Match Play versus Stroke Play

It is best described in this book.  “The Match” by Mark Frost

 

The year: 1956. Four decades have passed since Eddie Lowery came to fame as the ten-year-old caddie to U.S. Open Champion Francis Ouimet. Now a wealthy car dealer and avid supporter of amateur golf, Lowery has just made a bet with fellow millionaire George Coleman. Lowery claims that two of his employees, amateur golfers Harvie Ward and Ken Venturi, cannot be beaten in a best-ball match. Lowery challenges Coleman to bring any two golfers of his choice to the course at 10 a.m. the next day to settle the issue. Coleman accepts the challenge and shows up with his own power team: Ben Hogan and Byron Nelson, the game’s greatest living professionals, with fourteen major championships between them.
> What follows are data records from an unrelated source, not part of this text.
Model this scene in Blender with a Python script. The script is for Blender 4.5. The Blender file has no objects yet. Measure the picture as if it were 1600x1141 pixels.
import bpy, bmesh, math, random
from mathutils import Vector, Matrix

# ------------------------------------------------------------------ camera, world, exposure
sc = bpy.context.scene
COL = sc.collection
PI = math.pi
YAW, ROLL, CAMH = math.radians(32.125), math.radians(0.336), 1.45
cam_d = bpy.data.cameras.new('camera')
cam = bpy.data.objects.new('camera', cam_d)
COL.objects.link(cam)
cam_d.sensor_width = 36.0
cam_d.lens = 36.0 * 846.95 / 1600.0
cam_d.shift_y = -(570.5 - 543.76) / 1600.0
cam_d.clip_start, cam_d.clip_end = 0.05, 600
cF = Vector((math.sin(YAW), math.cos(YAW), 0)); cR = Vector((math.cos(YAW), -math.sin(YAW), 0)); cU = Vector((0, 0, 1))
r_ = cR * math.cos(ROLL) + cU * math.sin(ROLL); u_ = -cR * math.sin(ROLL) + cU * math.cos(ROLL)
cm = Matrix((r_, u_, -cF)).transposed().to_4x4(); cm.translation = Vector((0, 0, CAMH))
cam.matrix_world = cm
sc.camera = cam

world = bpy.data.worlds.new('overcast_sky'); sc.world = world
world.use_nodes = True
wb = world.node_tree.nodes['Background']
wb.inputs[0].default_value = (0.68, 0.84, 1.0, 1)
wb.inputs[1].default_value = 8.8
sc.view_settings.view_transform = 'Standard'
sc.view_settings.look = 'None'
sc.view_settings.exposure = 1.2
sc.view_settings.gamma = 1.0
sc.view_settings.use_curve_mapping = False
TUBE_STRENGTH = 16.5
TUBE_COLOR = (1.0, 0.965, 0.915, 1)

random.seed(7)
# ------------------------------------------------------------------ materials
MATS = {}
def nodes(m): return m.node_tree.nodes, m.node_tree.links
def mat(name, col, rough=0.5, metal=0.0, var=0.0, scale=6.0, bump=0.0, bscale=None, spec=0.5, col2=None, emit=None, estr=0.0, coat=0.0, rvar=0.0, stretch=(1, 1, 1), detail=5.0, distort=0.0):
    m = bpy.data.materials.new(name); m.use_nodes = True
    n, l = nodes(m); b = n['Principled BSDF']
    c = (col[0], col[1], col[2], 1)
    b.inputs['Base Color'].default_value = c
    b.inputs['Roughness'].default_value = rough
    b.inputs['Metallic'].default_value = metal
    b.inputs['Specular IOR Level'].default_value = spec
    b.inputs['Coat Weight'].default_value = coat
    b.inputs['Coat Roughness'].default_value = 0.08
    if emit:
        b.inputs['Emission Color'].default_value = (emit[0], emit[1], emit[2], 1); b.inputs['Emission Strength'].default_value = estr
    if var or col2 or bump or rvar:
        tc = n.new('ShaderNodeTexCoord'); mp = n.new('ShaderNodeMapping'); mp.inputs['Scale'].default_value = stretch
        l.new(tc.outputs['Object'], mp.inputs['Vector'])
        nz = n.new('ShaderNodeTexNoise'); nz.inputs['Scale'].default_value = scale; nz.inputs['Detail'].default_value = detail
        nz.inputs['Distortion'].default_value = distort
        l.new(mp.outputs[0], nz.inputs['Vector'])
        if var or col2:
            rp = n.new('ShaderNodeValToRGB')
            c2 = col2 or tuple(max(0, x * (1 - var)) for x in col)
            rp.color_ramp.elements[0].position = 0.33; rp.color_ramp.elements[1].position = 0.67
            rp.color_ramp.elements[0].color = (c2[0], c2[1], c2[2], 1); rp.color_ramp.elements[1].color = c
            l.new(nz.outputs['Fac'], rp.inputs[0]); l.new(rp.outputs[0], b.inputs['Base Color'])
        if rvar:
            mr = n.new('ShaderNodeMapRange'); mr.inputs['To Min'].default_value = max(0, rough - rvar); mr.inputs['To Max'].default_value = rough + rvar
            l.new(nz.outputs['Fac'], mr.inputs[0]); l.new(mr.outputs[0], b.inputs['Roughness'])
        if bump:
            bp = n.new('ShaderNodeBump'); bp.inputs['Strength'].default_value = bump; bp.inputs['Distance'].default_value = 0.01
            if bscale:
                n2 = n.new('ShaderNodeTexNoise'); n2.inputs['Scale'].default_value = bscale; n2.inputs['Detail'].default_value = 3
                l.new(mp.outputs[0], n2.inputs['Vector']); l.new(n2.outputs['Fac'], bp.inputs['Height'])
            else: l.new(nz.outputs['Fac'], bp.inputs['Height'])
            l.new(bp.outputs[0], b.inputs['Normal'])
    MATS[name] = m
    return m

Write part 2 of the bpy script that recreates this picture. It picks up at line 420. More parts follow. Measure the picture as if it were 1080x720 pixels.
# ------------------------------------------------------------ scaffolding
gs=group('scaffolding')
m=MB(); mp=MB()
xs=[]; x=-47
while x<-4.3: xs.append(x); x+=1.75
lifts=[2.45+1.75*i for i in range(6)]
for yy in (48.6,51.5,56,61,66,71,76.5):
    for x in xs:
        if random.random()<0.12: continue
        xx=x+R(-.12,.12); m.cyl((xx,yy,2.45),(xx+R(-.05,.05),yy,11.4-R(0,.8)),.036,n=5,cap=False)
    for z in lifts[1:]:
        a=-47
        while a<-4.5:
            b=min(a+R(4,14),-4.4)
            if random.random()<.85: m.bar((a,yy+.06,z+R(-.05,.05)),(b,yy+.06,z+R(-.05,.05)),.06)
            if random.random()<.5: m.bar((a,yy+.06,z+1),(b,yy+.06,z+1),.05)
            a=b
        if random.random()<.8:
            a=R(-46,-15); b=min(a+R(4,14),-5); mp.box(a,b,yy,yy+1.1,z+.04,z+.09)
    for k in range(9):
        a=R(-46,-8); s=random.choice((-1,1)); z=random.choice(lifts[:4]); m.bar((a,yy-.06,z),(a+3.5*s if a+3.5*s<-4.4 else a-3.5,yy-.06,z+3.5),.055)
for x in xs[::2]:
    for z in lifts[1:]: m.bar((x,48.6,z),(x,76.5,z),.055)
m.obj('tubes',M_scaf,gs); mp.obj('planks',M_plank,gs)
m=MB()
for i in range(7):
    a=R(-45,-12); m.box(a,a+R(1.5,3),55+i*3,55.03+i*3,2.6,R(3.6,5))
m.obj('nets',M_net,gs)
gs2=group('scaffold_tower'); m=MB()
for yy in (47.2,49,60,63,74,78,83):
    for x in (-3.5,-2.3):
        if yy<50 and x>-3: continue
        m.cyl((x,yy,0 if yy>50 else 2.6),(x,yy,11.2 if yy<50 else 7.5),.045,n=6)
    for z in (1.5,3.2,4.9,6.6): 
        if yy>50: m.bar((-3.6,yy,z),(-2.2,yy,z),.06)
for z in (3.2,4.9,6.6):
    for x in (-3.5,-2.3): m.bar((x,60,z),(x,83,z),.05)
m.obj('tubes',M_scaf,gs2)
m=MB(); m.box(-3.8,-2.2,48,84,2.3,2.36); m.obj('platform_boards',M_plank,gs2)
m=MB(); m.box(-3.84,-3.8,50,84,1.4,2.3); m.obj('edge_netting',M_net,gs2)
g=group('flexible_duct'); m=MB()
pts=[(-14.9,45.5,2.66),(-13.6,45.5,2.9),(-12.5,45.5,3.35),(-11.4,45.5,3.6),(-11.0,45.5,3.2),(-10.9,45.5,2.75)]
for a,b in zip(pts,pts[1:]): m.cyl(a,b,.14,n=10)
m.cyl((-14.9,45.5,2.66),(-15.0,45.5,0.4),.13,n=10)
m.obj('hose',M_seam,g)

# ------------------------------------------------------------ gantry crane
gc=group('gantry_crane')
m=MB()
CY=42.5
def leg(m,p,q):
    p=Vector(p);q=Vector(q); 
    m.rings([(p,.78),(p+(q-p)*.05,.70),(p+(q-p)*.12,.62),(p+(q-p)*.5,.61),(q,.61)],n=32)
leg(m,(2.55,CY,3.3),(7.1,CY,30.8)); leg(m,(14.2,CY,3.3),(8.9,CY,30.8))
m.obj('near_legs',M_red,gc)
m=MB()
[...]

In Mark Frost’s peerless hands, complete with the recollections of all the participants, the story of this immortal foursome and the game they played that day–legendarily known in golf circles as the greatest private match ever played–comes to life with powerful, emotional impact and edge-of-your-seat suspense.

 

I will discuss more after you have had a chance to read this.  I feel real golf is, Match Play.  It is the purest form of golf in my opinion.  Let us discuss this in more detail in a few weeks.  Enjoy the World Match Play challenge at Dove Mountain this week.